De bosschen aan de Fraserrivier bestaan hoofdzakelijk uit dennen, Tsuga canadensis, eiken, esschen, elzen, amerikaansche ceders, levensboomen en ahornen. De voor den landbouw geschikte streken aan de Fraser en de Thompson worden op 155.000 km2., aan de Columbia op 55.000, in het district Athabasca op 30.000 km2, geschat. In weerwil van de uitbuiting door de Hudsonbaai-Compagnie, van welke C. het rijkste pelsdistrict is, zijn allerlei soorten van beren, losschen, muskusratten, vooral echter bevers en marters nog zeer talrijk; ook herten, konijnen en andere zoogdieren zijn ruim voorhanden, terwijl de vogel- en vischfauna van C. bijzonder rijk is.
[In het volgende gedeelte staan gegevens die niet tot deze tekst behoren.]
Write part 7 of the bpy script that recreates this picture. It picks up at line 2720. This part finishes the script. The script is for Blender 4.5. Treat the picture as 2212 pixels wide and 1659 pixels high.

De grond bevat allerlei delfstoffen, vooral ijzer, koper, lood, goud en zilver; Vancouver heeft oliebronnen.
De bevolking bedroeg in 1871: 8576 blanken, 462 zwarten en 1548 chineezen; in 1881 telde C. reeds 48,459 inw , in 1891 92.767 ; het getal indianen bedroeg in 1890 35,416; de voornaamste stammen zijn die der Tahkali, Selish en Ssushawap; zeer talrijk zijn de chineezen.
C. is in de Dominion Senate (Hoogerhuis van Canada) door drie, en in het House of Commons (Lagerhuis) door zes leden vertegenwoordigd; aan het hoofd van het in de hoofdstad Victoria zetelend provinciaal bestuur staat een luitenant-gouverneur (lieutenantgovernor), die door de Dominion wordt aangesteld en betaald, en een wetgevend lichaam (Legislative Assembly) van 33 door de inwoners der provincie gekozen leden. Het onderwijs is voor kinderen van 7 tot 12 jaren verplicht en kosteloos; inrichtingen van hooger onderwijs ontbreken.